「1年で構造改革をやり遂げる」と言明
安江社長は「今の資金の状況では改革に時間がかかる」と説明したが、構造改革の遅れ→財務体質の悪化→構造改革に費やす資金が作れずさらに財務悪化→構造改革のいっそうの遅れでじり貧……という悪循環に陥ったわけだ。
ユニチカがここまで追い込まれたのは「経営陣の危機感の薄さ」が原因と、がライバル企業は見る。他社に遅れたとはいえ、1990年代に入ってナイロン繊維事業からの撤退や1000人規模の人員削減を実施、2009年3月期は6年ぶりの赤字に転落すると、役員報酬減額、賃金カット、工場の閉鎖・縮小、再度の人員削減などの大規模リストラを実施し、2012年3月期まで減益傾向ながらも3期連続で黒字確保した。問題は、そこからで、「事業の選択と集中により、構造改革が予想以上に進んだ」と錯覚し、改革が一段と遅れたといわれる。

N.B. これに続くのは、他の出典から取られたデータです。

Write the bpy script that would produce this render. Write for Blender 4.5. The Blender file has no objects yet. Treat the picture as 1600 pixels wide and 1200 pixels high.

では、ユニチカに未来はないのか。金融筋などの見立ては「再建は可能」。今後、金融支援で得た資金で、フィルム事業の拡販(日本や中国のフィルム製造設備改造など)に20億円、樹脂事業で耐熱樹脂の拡販(製造能力の増強)に30億円、不織布事業ではタイでの能力増強など50億円を投じる方針で、人員削減を計画していないのも、再建への自信の表れだろう。
ただ、金融支援要請を発表した翌日の東京株式市場で、ユニチカ株は、先行きの不透明感を嫌気した売りが広がって今年の最安値を更新した。市場も慎重な見方を崩していないのだ。
注連新社長は「1年で構造改革をやり遂げる」と言明した。まさに有言実行あるのみ、猶予はない。